As for works bearing the signature ‘Iitsu, the former Hokusai,’ we have at least the indication that the ten aizurie prints in the Fuji series were being announced as ‘single sheet prints in blues, each featuring one view and to be issued one after the other’ in the I/1831 announcement issued by the publisher Nishimuraya Yohachi. We may thus safely assume that at least the ten aizurie prints in that series can be dated to 1831. And the seal on one of the aizurie prints indicating Hokusai’s age to be 72 years, mentioned above, just confirms that aizurie printing was being practiced in 1831. This date can thus also safely be given to the three aizurie tanzaku prints signed ‘Iitsu, the former Hokusai’ as well as to the remaining twelve full colour prints in that group which were most likely published in the same year. As for the Fuji series, this was, as a much larger enterprise and still something of an experiment at the time when there was no tradition of larger series of landscape prints yet, probably issued over a period of several years.

What then remains is the series of luxury envelopes issued as aizurie and signed ‘Hokusai changing his name to Iitsu,’ and the ten prints in the Fuji series with the same signature. For the moment, we can conclude that these must date from ‘before 1831.’ Yet, we may assume that Nishimuraya waited to announce that the prints in the Fuji series would be printed in tones of blue until he was sufficiently confident that the first group of ten prints sold well. At least well enough to take the risk of issuing the remainder of the series in the newly available but still costly non-fugitive blue pigment, publishing prints was after all a completely commercial enterprise. Most likely, I would say, this means that a first group of Fuji prints had been issued some time in 1830 and needed already to be reprinted several times as demand proved to be lasting.

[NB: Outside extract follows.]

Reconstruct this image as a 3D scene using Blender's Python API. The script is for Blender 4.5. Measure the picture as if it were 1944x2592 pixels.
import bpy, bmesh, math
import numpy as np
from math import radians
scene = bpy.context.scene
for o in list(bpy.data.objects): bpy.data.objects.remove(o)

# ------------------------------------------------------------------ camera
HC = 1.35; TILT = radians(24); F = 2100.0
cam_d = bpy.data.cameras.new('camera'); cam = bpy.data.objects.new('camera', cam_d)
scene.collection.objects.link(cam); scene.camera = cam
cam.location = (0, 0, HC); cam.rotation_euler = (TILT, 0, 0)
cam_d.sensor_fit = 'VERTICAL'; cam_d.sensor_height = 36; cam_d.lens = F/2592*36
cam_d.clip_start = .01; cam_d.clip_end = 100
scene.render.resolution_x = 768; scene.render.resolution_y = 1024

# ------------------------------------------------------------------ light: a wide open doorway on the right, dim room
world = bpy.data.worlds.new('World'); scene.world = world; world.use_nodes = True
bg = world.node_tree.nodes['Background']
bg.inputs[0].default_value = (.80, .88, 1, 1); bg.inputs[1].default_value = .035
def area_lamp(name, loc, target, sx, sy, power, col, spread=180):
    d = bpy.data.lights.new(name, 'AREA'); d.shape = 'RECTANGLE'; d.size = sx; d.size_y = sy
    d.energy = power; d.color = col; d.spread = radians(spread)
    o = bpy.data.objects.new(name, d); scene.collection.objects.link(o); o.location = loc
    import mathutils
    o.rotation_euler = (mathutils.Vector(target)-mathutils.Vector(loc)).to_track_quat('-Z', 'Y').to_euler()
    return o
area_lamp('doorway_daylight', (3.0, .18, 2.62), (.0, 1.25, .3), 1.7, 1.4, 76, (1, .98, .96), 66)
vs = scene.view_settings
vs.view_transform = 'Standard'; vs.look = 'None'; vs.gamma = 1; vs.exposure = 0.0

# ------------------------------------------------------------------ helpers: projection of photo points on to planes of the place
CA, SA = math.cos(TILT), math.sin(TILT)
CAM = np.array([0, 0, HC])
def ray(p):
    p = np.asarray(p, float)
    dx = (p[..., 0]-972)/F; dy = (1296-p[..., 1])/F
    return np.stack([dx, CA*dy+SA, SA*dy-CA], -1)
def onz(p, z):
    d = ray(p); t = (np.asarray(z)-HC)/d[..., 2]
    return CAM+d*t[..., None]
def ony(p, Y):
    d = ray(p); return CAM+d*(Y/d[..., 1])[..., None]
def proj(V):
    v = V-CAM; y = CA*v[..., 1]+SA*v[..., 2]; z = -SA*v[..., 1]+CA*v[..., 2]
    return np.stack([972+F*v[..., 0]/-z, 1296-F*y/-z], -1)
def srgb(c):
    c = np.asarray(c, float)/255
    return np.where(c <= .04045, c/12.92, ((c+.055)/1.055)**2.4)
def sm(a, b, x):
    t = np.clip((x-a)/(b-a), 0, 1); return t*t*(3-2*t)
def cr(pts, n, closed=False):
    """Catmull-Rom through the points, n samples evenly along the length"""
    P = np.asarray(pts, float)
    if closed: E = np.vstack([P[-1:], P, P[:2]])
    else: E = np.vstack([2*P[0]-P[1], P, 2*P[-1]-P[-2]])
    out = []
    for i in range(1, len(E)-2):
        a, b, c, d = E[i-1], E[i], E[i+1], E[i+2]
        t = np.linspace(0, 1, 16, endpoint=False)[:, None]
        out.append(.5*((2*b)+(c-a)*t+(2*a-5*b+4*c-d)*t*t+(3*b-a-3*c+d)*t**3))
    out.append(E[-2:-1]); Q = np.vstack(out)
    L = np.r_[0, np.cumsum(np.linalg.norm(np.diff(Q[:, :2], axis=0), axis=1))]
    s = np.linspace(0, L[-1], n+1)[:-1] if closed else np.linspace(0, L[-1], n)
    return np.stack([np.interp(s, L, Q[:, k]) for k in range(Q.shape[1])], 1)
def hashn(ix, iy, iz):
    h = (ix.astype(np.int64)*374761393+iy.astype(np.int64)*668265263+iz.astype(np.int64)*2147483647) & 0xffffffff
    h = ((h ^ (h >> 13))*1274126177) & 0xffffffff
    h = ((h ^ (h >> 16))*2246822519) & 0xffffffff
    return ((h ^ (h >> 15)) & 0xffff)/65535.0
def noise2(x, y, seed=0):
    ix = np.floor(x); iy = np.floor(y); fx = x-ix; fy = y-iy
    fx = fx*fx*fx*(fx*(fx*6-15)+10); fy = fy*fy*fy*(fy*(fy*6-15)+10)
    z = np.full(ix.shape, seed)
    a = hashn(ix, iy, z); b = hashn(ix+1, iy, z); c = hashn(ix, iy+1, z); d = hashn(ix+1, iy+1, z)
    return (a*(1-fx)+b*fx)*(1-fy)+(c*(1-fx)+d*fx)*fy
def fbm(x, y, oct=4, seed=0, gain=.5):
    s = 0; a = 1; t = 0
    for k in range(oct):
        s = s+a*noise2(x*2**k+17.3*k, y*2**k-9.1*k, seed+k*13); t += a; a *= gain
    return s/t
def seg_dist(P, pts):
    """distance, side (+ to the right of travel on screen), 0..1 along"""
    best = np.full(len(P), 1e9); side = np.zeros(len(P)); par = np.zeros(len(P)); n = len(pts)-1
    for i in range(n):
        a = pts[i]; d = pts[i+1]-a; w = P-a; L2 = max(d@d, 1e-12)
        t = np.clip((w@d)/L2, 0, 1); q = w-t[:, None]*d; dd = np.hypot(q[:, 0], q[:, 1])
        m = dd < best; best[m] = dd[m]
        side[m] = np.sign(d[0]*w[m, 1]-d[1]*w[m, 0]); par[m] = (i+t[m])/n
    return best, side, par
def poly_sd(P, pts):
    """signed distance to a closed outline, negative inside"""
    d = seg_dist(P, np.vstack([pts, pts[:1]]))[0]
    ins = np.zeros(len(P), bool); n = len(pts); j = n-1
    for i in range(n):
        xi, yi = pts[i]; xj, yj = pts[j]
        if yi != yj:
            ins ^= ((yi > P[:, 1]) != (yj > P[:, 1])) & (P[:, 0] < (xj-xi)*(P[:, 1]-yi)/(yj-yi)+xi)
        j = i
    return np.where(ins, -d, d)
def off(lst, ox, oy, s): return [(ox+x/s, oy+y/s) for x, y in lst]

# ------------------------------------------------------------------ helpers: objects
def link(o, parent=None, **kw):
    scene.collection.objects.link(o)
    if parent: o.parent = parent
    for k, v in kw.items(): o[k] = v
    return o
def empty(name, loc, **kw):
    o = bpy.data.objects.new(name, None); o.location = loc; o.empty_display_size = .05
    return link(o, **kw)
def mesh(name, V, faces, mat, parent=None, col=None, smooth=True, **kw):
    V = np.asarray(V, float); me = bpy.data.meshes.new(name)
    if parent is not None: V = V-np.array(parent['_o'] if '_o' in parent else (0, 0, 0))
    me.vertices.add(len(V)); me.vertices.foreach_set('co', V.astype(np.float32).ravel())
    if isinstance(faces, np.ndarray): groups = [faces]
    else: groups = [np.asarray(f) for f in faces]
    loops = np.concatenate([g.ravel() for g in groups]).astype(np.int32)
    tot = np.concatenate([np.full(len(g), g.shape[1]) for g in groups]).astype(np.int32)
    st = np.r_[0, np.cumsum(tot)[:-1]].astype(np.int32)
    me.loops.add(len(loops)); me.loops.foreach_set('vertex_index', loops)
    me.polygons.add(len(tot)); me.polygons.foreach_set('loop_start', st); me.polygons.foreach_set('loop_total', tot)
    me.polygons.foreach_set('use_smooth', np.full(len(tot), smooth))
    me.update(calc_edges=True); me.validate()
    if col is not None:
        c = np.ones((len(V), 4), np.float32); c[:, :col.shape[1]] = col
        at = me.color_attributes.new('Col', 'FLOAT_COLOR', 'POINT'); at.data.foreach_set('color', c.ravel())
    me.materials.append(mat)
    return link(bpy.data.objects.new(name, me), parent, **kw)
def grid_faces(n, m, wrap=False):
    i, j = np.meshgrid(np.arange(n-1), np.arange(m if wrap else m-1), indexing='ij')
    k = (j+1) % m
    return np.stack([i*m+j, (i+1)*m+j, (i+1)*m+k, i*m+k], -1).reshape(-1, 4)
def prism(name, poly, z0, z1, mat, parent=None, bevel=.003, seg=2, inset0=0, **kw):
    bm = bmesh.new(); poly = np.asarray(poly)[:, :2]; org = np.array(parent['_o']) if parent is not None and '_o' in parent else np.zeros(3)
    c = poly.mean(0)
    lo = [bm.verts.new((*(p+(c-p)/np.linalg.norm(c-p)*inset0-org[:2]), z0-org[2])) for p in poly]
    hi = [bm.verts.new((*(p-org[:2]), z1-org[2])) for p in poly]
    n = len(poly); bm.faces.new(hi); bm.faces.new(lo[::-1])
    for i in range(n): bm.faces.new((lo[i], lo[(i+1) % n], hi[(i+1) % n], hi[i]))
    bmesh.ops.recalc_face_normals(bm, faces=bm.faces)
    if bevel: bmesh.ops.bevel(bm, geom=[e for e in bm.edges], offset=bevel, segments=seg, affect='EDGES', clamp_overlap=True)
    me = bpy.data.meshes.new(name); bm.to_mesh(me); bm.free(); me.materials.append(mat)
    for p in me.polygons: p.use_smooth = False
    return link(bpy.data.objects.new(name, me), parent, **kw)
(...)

Just to corroborate or contradict these findings, let us have a look at Hokusai’s signatures around this period: He signed a painting of a seller of New Year’s charms (British Museum Collection) ‘Hokusai Iitsu’ in I/1827; he signed the novel Shinpen Suikogaden Part 2a Hokusai Taito in I/1829 and in the same month, his Chūgi Suikoden ehon was signed Katsushika saki no Hokusai Iitsu – and we must remember that Hokusai often used different signatures for different audiences, and these are a painting, a popular novel, and a picture book respectively. In III/1830, he signed a surimono print of two women gathering salt water by the seaside ‘Hokusai aratame Iitsu,’ or ‘Hokusai changing his name to Iitsu.’

I couldn’t find, so far, any other examples of the signature ‘the former Hokusai,’ but we do see the signature ‘Iitsu, the former Hokusai’ from 1831: it is used in two announcements in I/1831, the one concerning the sequel of the Fuji series of prints, the other one for a novel in eight volumes written by Ryūtei Tanehiko (not yet identified), and again in III/1831 in the 1-volume poetry collection Onna ichidai eigashū, as well as later also, in 1832, 1833 and so on. I am real glad we are here now, and I promise to make a clean and clear chronology soon, to appear in the next part of this series of notes that was concerned with the date of the Great Wave to begin with.